2. Conquanto a literalidade do art. 57 da Lei n. 9.784/99 anuncie que “o recurso administrativo tramitará no máximo por três instâncias administrativas, salvo disposição legal diversa”, sua adequada exegese direciona para a possibilidade da interposição de apenas dois recursos, a saber, o primeiro perante a instância administrativa de origem, enquanto o segundo junto à instância administrativa imediatamente superior.

3. Segurança denegada.

(MS n. 27.102/DF, relator Ministro Sérgio Kukina, Primeira Seção, julgado em 23/8/2023, DJe de 30/8/2023.)

[2] Art. 56. Das decisões administrativas cabe recurso, em face de razões de legalidade e de mérito.

§ 1o O recurso será dirigido à autoridade que proferiu a decisão, a qual, se não a reconsiderar no prazo de cinco dias, o encaminhará à autoridade superior.

Art. 57. O recurso administrativo tramitará no máximo por três instâncias administrativas, salvo disposição legal diversa.

[3] ADMINISTRATIVO. MANDADO DE SEGURANÇA. CONSELHO DE CONTRIBUINTES – DECISÃO IRRECORRIDA. RECURSO HIERÁRQUICO. CONTROLE MINISTERIAL. ERRO DE HERMENÊUTICA.

I – A competência ministerial para controlar os atos da administração pressupõe a existência de algo descontrolado, não incide nas hipóteses em que o órgão controlado se conteve no âmbito de sua competência e do devido processo legal.

II – O controle do Ministro da Fazenda (Arts. 19 e 20 do DL 200/67) sobre os acórdãos dos conselhos de contribuintes tem como escopo e limite o reparo de nulidades. Não é lícito ao Ministro cassar tais decisões, sob o argumento de que o colegiado errou na interpretação da Lei.
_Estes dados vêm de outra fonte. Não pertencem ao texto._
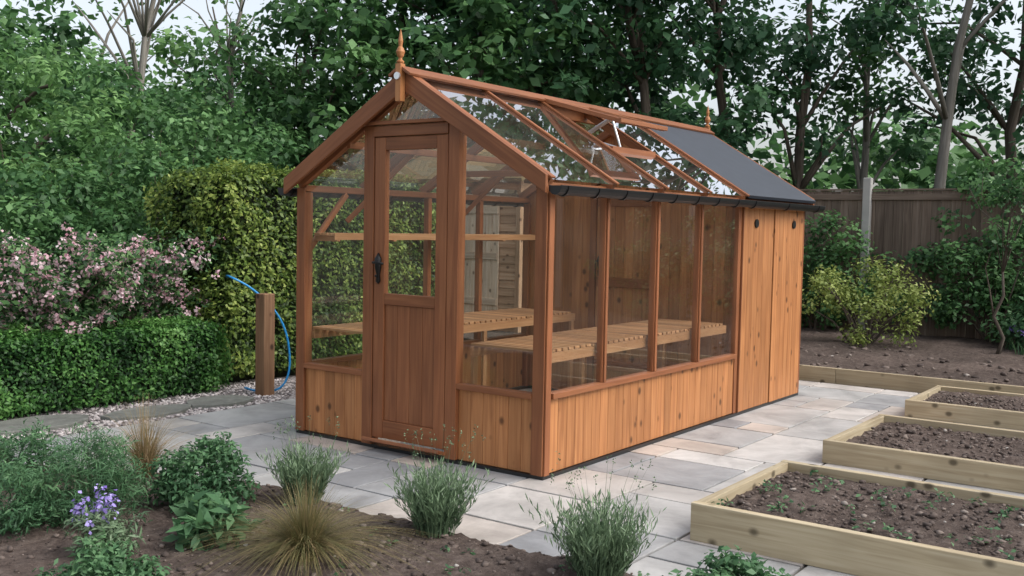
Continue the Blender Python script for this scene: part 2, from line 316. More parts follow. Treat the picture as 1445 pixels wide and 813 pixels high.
# ---------------------------------------------------------------- greenhouse
GH=empty('greenhouse')
Wd,Ln,XG=2.04,4.0,2.62
SL=.61
def rz(y): return 2.355-SL*abs(y-1.02)
RS=math.atan(SL)
main=MB(); trim=MB()
BW=.0955
def boards_x(mb,x0,x1,y,z0,z1f,th=.016,n=None):
    n=n or round((x1-x0)/BW); w=(x1-x0)/n
    for i in range(n):
        a=x0+i*w; z1=z1f if not callable(z1f) else z1f(a)
        mb.bb(a+.0008,a+w-.0008,y,y+th,z0,z1)
def boards_y(mb,y0,y1,x,z0,z1f,th=.016):
    n=max(1,round((y1-y0)/BW)); w=(y1-y0)/n
    for i in range(n):
        a=y0+i*w+.0008; c=y0+(i+1)*w-.0008
        if callable(z1f):
            if a<1.02<c: poly=[(x,a,z0),(x,c,z0),(x,c,z1f(c)),(x,1.02,z1f(1.02)),(x,a,z1f(a))]
            else: poly=[(x,a,z0),(x,c,z0),(x,c,z1f(c)),(x,a,z1f(a))]
            mb.prism(poly,(th,0,0))
        else: mb.bb(x,x+th,a,c,z0,z1f)
boards_x(main,.07,XG,.012,.025,.455); boards_x(main,.07,XG,Wd-.028,.025,.455)
boards_y(main,.072,.63,.012,.025,.455); boards_y(main,1.41,Wd-.072,.012,.025,.455)
boards_x(main,2.69,3.30,-.004,.025,1.66); boards_x(main,3.315,3.955,-.010,.025,1.655)
boards_x(main,2.69,3.955,Wd-.014,.025,1.66)
boards_y(main,.03,Wd-.03,Ln-.02,.025,lambda y:rz(y)-.06)
boards_y(main,.03,.70,XG+.03,.03,lambda y:rz(y)-.04,.014); boards_y(main,1.34,Wd-.03,XG+.03,.03,lambda y:rz(y)-.04,.014)
boards_y(main,.70,1.34,XG+.03,1.86,lambda y:rz(y)-.04,.014)
boards_y(main,.755,1.285,XG+.018,.06,1.80,.014)
main.build('cladding_boards',W_MAIN,GH,.003)
for y0,y1 in((0,.07),(Wd-.07,Wd)):
    trim.bb(0,.07,y0,y1,.023,1.64)
    trim.bb(XG,XG+.055,y0+.004,y1-.004,.023,1.64)
    trim.bb(Ln-.05,Ln,y0-.006 if y0==0 else y0,y1,.023,1.645)
trim.bb(-.012,-.001,-.001,.078,.024,1.67); trim.bb(-.012,-.001,Wd-.078,Wd+.001,.024,1.67)
trim.bb(-.001,.05,-.013,-.001,.024,1.64)
trim.bb(XG+.005,XG+.06,.695,.75,.03,1.87); trim.bb(XG+.005,XG+.06,1.29,1.345,.03,1.87); trim.bb(XG+.006,XG+.06,.751,1.289,1.81,1.869)
for z in(.25,.95,1.62): trim.bb(XG+.004,XG+.017,.765,1.275,z,z+.08)
for x in(.655,1.31,1.965):
    for y in(.004,Wd-.049): trim.bb(x-.021,x+.021,y,y+.045,.49,1.645)
    for y in(-.008,Wd-.004): trim.bb(x-.013,x+.013,y,y+.011,.49,1.645)
for y0,y1 in((-.016,.055),(Wd-.055,Wd+.016)): trim.bb(.071,XG-.001,y0,y1,.457,.49); 
for y0,y1 in((.005,.055),(Wd-.055,Wd-.005)): trim.bb(.02,Ln-.02,y0,y1,1.646,1.69)
for a,c in((.079,.629),(1.411,Wd-.079)): trim.bb(-.016,.05,a,c,.457,.49)
trim.bb(XG+.056,XG+.068,-.012,.02,.025,1.65,0)
trim.bb(-.018,.05,.63,.715,.024,2.055); trim.bb(-.018,.05,1.325,1.41,.024,2.055)
trim.bb(-.024,.05,.716,1.324,1.985,2.05); trim.bb(-.045,.02,.60,1.44,2.056,2.078)
DX0,DX1=-.014,.028
trim.bb(DX0,DX1,.722,.81,.075,1.98); trim.bb(DX0,DX1,1.23,1.318,.075,1.98)
trim.bb(DX0+.001,DX1-.001,.811,1.229,1.9,1.979); trim.bb(DX0+.001,DX1-.001,.811,1.229,.93,1.0); trim.bb(DX0+.001,DX1-.001,.811,1.229,.076,.19)
trim.beam((-.05,.70,.062),(-.05,1.34,.062),.085,.022,up=(.35,0,1)); 
for s in(-1,1):
    y_e=1.02+s*1.062; gl=Vector((0,-s*math.cos(RS),math.sin(RS)))
    trim.prism([(-.095,y_e,rz(y_e)+.022),(-.095,1.02,rz(1.02)+.022),(-.095,1.02,rz(1.02)-.105),(-.095,y_e,rz(y_e)-.08)],(.026,0,0),gl=gl)
    trim.prism([(Ln+.10,y_e,rz(y_e)+.022),(Ln+.10,1.02,rz(1.02)+.022),(Ln+.10,1.02,rz(1.02)-.105),(Ln+.10,y_e,rz(y_e)-.08)],(.024,0,0),gl=gl)
    trim.beam((.02,1.02+s*1.02,rz(Wd)-.045),(.02,1.02,rz(1.02)-.045),.045,.05)
    for x in(.655,1.31,1.965,XG+.01):
        trim.beam((x,1.02+s*1.05,rz(1.02+s*1.05)-.028),(x,1.02,rz(1.02)-.028),.04,.05)
        trim.beam((x,1.02+s*1.085,rz(1.02+s*1.085)+.013),(x,1.02+s*.04,rz(1.02+s*.04)+.013),.028,.014)
    trim.beam((-.04,1.02+s*1.075,rz(1.02+s*1.075)+.013),(-.04,1.02+s*.04,rz(1.02+s*.04)+.013),.05,.014)
    yp=1.02+s*.55; trim.beam((0,yp,rz(yp)-.075),(XG,yp,rz(yp)-.075),.03,.045)
    yc=1.02+s*.045; R=Matrix.Rotation(-s*RS,3,'X'); trim.box(((Ln)/2,yc,rz(yc)+.034),(Ln+.26,.095,.018),R)
trim.bb(0,Ln,1.0,1.04,rz(1.02)-.11,rz(1.02)-.012)
trim.beam((1.31,.25,rz(.25)-.06),(1.31,1.79,rz(1.79)-.06),.035,.045)
for x in(.4,1.6): trim.beam((x,Wd-.06,1.45),(x+.25,1.6,rz(1.6)-.07),.03,.035)
trim.beam((.05,Wd-.05,1.25),(.4,Wd-.05,1.64),.03,.035)
trim.build('frame_timber',W_TRIM,GH,.003)
mb=MB(); boards_y(mb,.811,1.229,-.001,.191,.929,.012); mb.build('door_panel_boards',W_TRIM,GH,.003)
mb=MB(); mb.bb(-.002,Ln+.002,-.002,.05,-.002,.022); mb.bb(-.002,Ln+.002,Wd-.05,Wd+.002,-.002,.022); mb.bb(-.002,.05,.051,Wd-.051,-.002,.021); mb.bb(Ln-.05,Ln,.051,Wd-.051,-.002,.021)
mb.bb(XG+.0685,XG+.07+.004,-.003,.03,.025,1.65)  # black strip standing in for the dark open gap at the seam
mb.build('plinth_and_seam_gap',BLACK,GH)
def cyl(mb,p,d,r,seg=20): mb.tube([p,Vector(p)+Vector(d)],[r,r],seg)
mb=MB(); cyl(mb,(2.93,-.0035,1.50),(0,-.012,0),.034); cyl(mb,(3.72,-.009,1.50),(0,-.012,0),.034); mb.build('vent_holes',BLACK,GH,smooth=False)
def pane(name,poly,mat):
    me=bpy.data.meshes.new(name); me.from_pydata(poly,[],[list(range(len(poly)))]); me.materials.append(mat); return link(bpy.data.objects.new(name,me),GH)
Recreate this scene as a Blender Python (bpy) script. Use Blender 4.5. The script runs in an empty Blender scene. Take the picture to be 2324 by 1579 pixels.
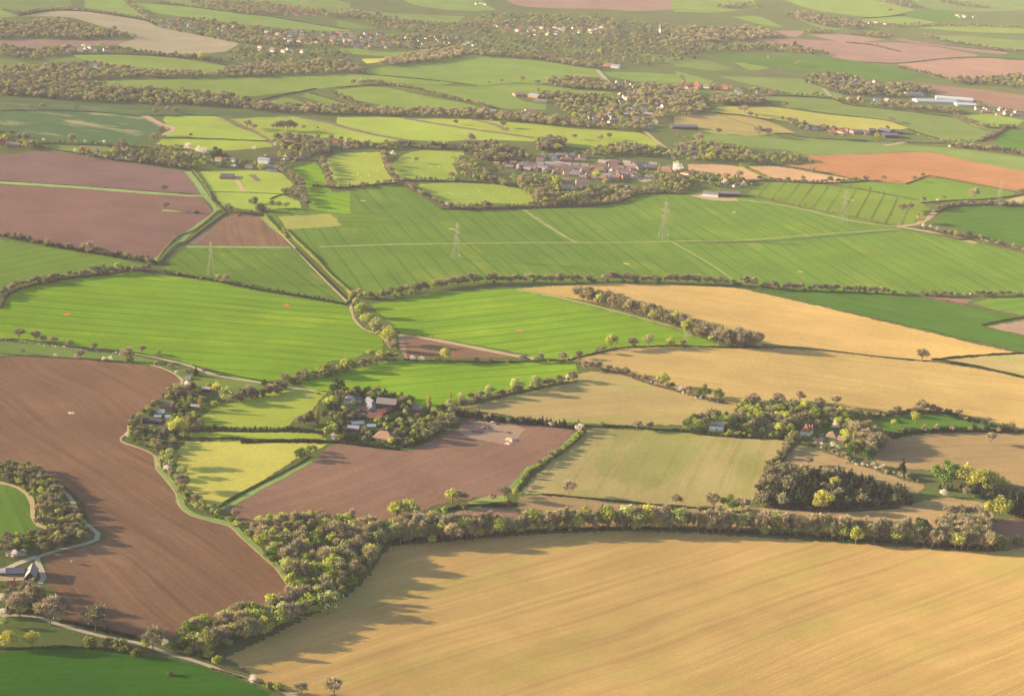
import bpy, math, random
import numpy as np
from mathutils import Vector, Matrix
from mathutils.geometry import tessellate_polygon
R = math.radians
random.seed(7); rng = np.random.default_rng(7)
scene = bpy.context.scene

# ------------------------------------------------------------------ camera, sky, sun, exposure
FOC, CAMH = 3600.0, 560.0          # focal length in units of the 2324 px wide survey image; height above ground
ROLL = R(3.4)
PITCH = math.atan(1189.5 * math.cos(ROLL) / FOC)
FWD = Vector((0, math.cos(PITCH), -math.sin(PITCH)))
R0 = Vector((1, 0, 0)); U0 = Vector((0, math.sin(PITCH), math.cos(PITCH)))
RIGHT = math.cos(ROLL) * R0 + math.sin(ROLL) * U0
UP = -math.sin(ROLL) * R0 + math.cos(ROLL) * U0
cam = bpy.data.cameras.new('camera'); co = bpy.data.objects.new('camera', cam); scene.collection.objects.link(co)
m = Matrix((RIGHT, UP, -FWD)).transposed().to_4x4(); m.translation = Vector((0, 0, CAMH))
co.matrix_world = m
cam.sensor_width = 36; cam.lens = 36 * FOC / 2324; cam.clip_start = 5; cam.clip_end = 60000
scene.camera = co
SUN_EL, SUN_AZ = R(14), R(-87)     # azimuth from +Y towards +X; the sun stands to the left, a little beyond
world = bpy.data.worlds.new("World"); scene.world = world; world.use_nodes = True
nt = world.node_tree; bg = nt.nodes['Background']
sky = nt.nodes.new('ShaderNodeTexSky'); sky.sky_type = 'NISHITA'; sky.sun_disc = False
sky.sun_elevation = SUN_EL; sky.sun_rotation = SUN_AZ; sky.dust_density = 1.0
nt.links.new(sky.outputs[0], bg.inputs[0]); bg.inputs[1].default_value = 0.09
sd = bpy.data.lights.new('sun', 'SUN'); sd.energy = 5.0; sd.angle = R(0.5); sd.color = (1.0, 0.80, 0.52)
so = bpy.data.objects.new('sun', sd); scene.collection.objects.link(so)
sv = Vector((math.sin(SUN_AZ) * math.cos(SUN_EL), math.cos(SUN_AZ) * math.cos(SUN_EL), math.sin(SUN_EL)))
so.rotation_euler = sv.to_track_quat('Z', 'Y').to_euler()
vs = scene.view_settings; vs.view_transform = 'Standard'; vs.look = 'None'; vs.gamma = 1; vs.use_curve_mapping = False
vs.exposure = 1.72
scene.cycles.max_bounces = 5; scene.cycles.volume_bounces = 1; scene.cycles.transparent_max_bounces = 4
HAZE = 2.7e-5

# ------------------------------------------------------------------ terrain and survey helpers
def H(x, y):
    return (3.0 * math.sin(x / 170 + 1) * math.sin(y / 230 + .5) + 4.5 * math.sin(y / 420 + x / 900)
            + 1.3 * math.sin((x + .6 * y) / 88))
def HN(x, y):
    e = 2.0
    return Vector((-(H(x + e, y) - H(x - e, y)) / (2 * e), -(H(x, y + e) - H(x, y - e)) / (2 * e), 1)).normalized()
def G(px, py):
    """ground point seen at survey position px, py"""
    d = FWD + RIGHT * ((px - 1162) / FOC) + UP * ((789.5 - py) / FOC)
    z = 0
    for _ in range(12):
        t = (z - CAMH) / d.z; x, y = d.x * t, d.y * t
        z = H(x, y)
    return x, y
def PXM(x, y):
    """survey pixels per metre at a ground point"""
    return FOC / (Vector((x, y, -CAMH)).dot(FWD))
def VIEW(x, y, z=0):
    v = Vector((x, y, z - CAMH)); d = v.dot(FWD)
    return 1162 + FOC * v.dot(RIGHT) / d, 789.5 - FOC * v.dot(UP) / d
TS = .3418
TILES = {'D': (0, 0, 1), 'f': (771.7, 873.8, .09766), 'g': (1776.0, 941.9, .07324), 'h': (0, 1271, .06468)}
for _r, _y in (('a', 0), ('b', 519.7), ('c', 1040.0)):
    for _c in range(3): TILES[_r + str(_c)] = (764.85 * _c, _y, TS)
def P(s):
    """'a0 x y x y ... b1 x y' -> list of survey points"""
    out = []; cur = TILES['D']; buf = []
    for tok in s.replace(',', ' ').split():
        if tok in TILES: cur = TILES[tok]; buf = []; continue
        buf.append(float(tok))
        if len(buf) == 2:
            out.append((cur[0] + cur[2] * buf[0], cur[1] + cur[2] * buf[1])); buf = []
    return out
def GP(s): return [G(*p) for p in P(s)]

def tag(o, label=None, cat=None, group=None, kind=None):
    if label: o['label'] = label
    if cat: o['category'] = cat
    if group: o['group'] = group
    if kind: o['kind'] = kind
    return o
LINK = scene.collection.objects.link
def link_mesh(name, me, parent=None):
    o = bpy.data.objects.new(name, me); LINK(o)
    if parent is not None: o.parent = parent
    return o
def empty(name, loc, rz=0):
    o = bpy.data.objects.new(name, None); LINK(o); o.location = loc; o.rotation_euler = (0, 0, rz); o.empty_display_size = 1
    return o
def mesh_np(name, V, F, mat, mi=None):
    """V (n,3) array, F (m,k) int array"""
    V = np.asarray(V, dtype=np.float32); F = np.asarray(F, dtype=np.int32); k = F.shape[1]
    me = bpy.data.meshes.new(name)
    me.vertices.add(len(V)); me.vertices.foreach_set('co', V.ravel())
    me.loops.add(F.size); me.loops.foreach_set('vertex_index', F.ravel())
    me.polygons.add(len(F)); me.polygons.foreach_set('loop_start', np.arange(0, F.size, k, dtype=np.int32))
    for mt in (mat if isinstance(mat, (list, tuple)) else [mat]): me.materials.append(mt)
    if mi is not None: me.polygons.foreach_set('material_index', np.asarray(mi, dtype=np.int32))
    me.update(calc_edges=True)
    return me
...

III – As decisões do conselho de contribuintes, quando não recorridas, tornam-se definitivas, cumprindo à Administração, de ofício, ?exonerar o sujeito passivo ?dos gravames decorrentes do litígio? (Dec. 70.235/72, Art. 45).

IV – Ao dar curso a apelo contra decisão definitiva de conselho de contribuintes, o Ministro da Fazenda põe em risco direito líquido e certo do beneficiário da decisão recorrida.

(MS n. 8.810/DF, relator Ministro Humberto Gomes de Barros, Primeira Seção, julgado em 13/8/2003, DJ de 6/10/2003, p. 197.)